Trials & Tribulations of a life in advertising

Monday, April 17, 2006

Boredrooms And Other Forms Of Torture

Of all the systemic and institutionalised forms of torture known to mankind, the boardroom is the most agonizing. Here you have a captive audience that can be called at a short notice and forced to endure excruciatingly long hours of sheer torture. Unless you have a valid excuse – reasons of health or more often than not, another boardroom meeting – you cannot escape this persecution. I have one such agonizing agenda later this afternoon.

I have been attending boardrooms for a little over four years now. And I’ve noticed certain inalienable truths about meetings in general.

1. No office meeting has ever ended within the stipulated time. Once in the advertising frame of mind, you can discuss all evils surrounding humanity. For as long as you want.

2. No meeting ever limits itself to the agenda. Meetings that begin with the latest market findings can effortlessly digress to closely associated subjects like Ganguly opening the innings.

3. No meeting has ever begun on time. If everyone is unusually punctual, the first 10 minutes will be devoted to just that. How come everyone is on time today?

4. Whenever someone says “I’m viewing this with an open frame of mind”, you can certainly conclude that he or she has already decided what the issue is and what ought to be done.

5. “I think we have a consensus here” is a beautiful rendition of “I don’t give a damn what you guys think, I’ve made up my mind and you’ll follow it”.

6. It’s not important how good or bad an idea or suggestion is; what matters is who is stating that. As you move up the value chain, you have to confront the inescapable truth. You don’t judge an idea. You judge the person.

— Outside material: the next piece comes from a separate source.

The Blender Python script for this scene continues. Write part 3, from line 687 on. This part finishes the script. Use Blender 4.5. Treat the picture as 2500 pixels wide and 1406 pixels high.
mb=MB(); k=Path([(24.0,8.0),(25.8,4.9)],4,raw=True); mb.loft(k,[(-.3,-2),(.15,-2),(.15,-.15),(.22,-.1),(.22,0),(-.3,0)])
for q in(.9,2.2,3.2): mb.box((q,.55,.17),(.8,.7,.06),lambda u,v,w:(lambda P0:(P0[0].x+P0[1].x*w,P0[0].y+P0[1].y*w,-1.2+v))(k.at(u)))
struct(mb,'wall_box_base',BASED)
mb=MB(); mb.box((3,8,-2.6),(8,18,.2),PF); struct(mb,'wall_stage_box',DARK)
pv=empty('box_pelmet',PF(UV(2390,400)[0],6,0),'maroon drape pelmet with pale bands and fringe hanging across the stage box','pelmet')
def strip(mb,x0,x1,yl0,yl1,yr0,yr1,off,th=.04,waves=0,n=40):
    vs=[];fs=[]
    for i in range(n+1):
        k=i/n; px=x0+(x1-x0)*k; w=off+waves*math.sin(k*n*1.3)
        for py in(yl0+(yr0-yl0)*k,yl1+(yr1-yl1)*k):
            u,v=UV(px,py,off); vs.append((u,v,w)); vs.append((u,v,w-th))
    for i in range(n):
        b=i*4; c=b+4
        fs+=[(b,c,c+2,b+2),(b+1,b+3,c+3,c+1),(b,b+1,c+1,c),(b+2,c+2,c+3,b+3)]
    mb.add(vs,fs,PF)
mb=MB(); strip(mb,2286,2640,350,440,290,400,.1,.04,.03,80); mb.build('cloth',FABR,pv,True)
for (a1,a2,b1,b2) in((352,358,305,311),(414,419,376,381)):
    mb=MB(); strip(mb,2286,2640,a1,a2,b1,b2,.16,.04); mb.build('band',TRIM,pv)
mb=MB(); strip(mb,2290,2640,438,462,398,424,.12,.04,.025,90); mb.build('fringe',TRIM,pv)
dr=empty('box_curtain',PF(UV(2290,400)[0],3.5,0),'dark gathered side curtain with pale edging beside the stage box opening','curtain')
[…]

7. You can go into a meeting without preparing for even 5 minutes. To be the star of the show, all you have to do is keep reacting to every trivial thing discussed there.

8. When you find nothing else to criticise an idea or an individual, you can “count on your experience”. “Two years back we had a similar problem and..” or “In my previous job, we tried this track”. Nobody can ever dispute your non-existent, totally irrelevant experience. Of course, unless someone else is clever enough to do the same to you.

9. In front of others, subordinates generally laugh with their boss at the slightest hint even if they have heard that recycled joke a million times.

10. The time tested ploy to answer someone when you are asked whether something’ll work or not, or whether an idea is the right one, you can always fall back on this gem. “Maybe, maybe not”.

1 Comments:

Blogger Encarna said...

Fuck...sounds like u work in my office...or is it that bad everywhere? Top management full of crap, calling meetings only to give themselves a forum to hear their own voice..that's what these meetings are actually about.